Remembering through Recipes

If you've read more than one or two posts from me, it's not a secret I love cook...and to share recipes.  In fact, my love for recipe swapping led me to create a group on Facebook to do just that.  While I can browse my collection of cookbooks or scan recipes online, the best ones are from friends and family who make it over and over and know that it is good. 

Of course my favorite recipes are those that have been passed down from family.  Food can have such an emotional connection and just the scent of something simmering on the stove evokes a flood of memories.  When I cook a dish that was shared by someone I love, I think about them both while preparing and serving.  As we're eating the dish, I'm reminded of them, especially if they have passed.  It is a way to keep a part of them with us and feel connected to them.  That is what I love about sharing and passing down family recipes.

The best recipes are those that really don't have one.  This is especially true for favorite dishes of my grandmothers and of my mother-in-law, June.  Perhaps at one time they followed a list and measured each item with care but over the years it burned in their memory.  Maybe they tweaked it a bit here and there and made it their own.  To learn how to make a dish like that isn't something you can call and get or just copy from a card, you have to be there with them while they make it.  And that's the wonderful part!

I'm so thankful that I took the time and that June wanted to share her recipes with me.  I will always treasure those memories of being in the kitchen with her and watching her work.  Watching her frail and tiny hands mixing, folding and baking with expert care always mesmerized me.  I'd practice a bit with my copycat dish and frantically write down tips and bits while we cooked.  My recipes never came out quite as good hers, even if I followed her step by step.  She just had a secret and a way of giving a splash of love to all her dishes that I never could recreate.

However, now when I make a recipe of hers, it's as if I can feel her in the kitchen with me.  I can imagine her perched on my bar stool and that sweet smile she had.  As we enjoy the dish later, I know she's soaking up the moment and overjoyed we're remembering her in that way.  June loved nothing more than cooking for her family and she was never happier than to watch her boys and grandkids savor every bite.

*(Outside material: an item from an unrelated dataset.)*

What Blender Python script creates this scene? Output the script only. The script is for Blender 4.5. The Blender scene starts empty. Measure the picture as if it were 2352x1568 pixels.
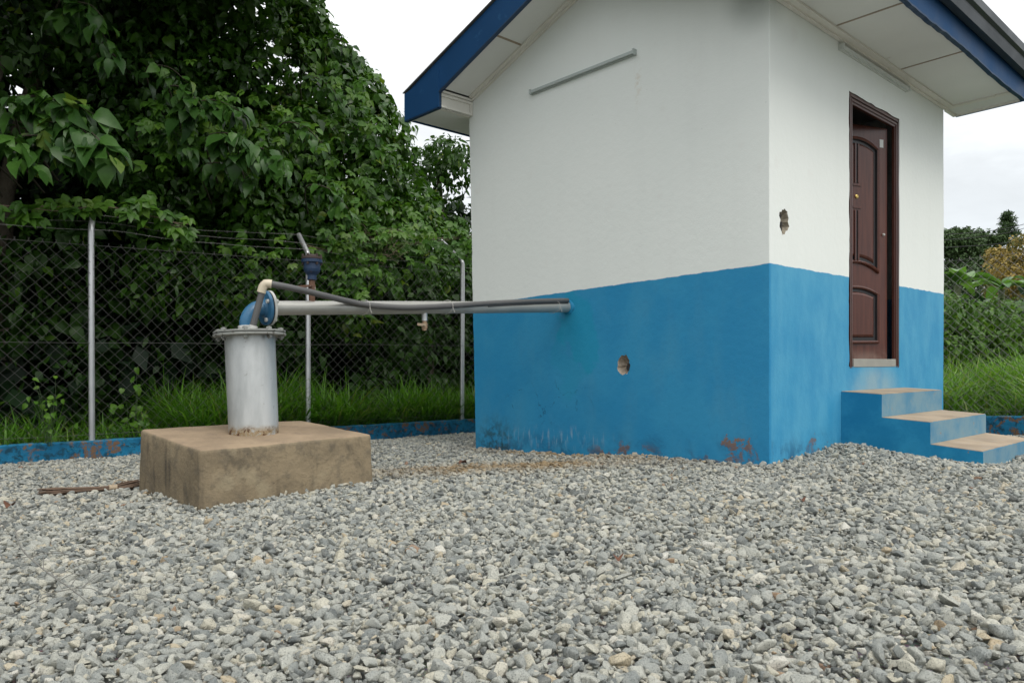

Today someone asked for a dressing recipe and it immediately brought back wonderful memories of June.  This was one of the first recipes she taught me, after my husband insisted I learn.  He very nicely but sternly said one holiday, "Make it like Mom or not at all!"  It took several years to perfect it but I'm proud to say June approved it with a smile and a nod.  (Her health became so bad that I began to cook for the family on holidays a couple years ago.)  It's comforting to know that this year, as I prepare our Thanksgiving meal, I'll be able to carry on her traditions and share a little piece of her with our family - and anyone else I pass the recipe down to.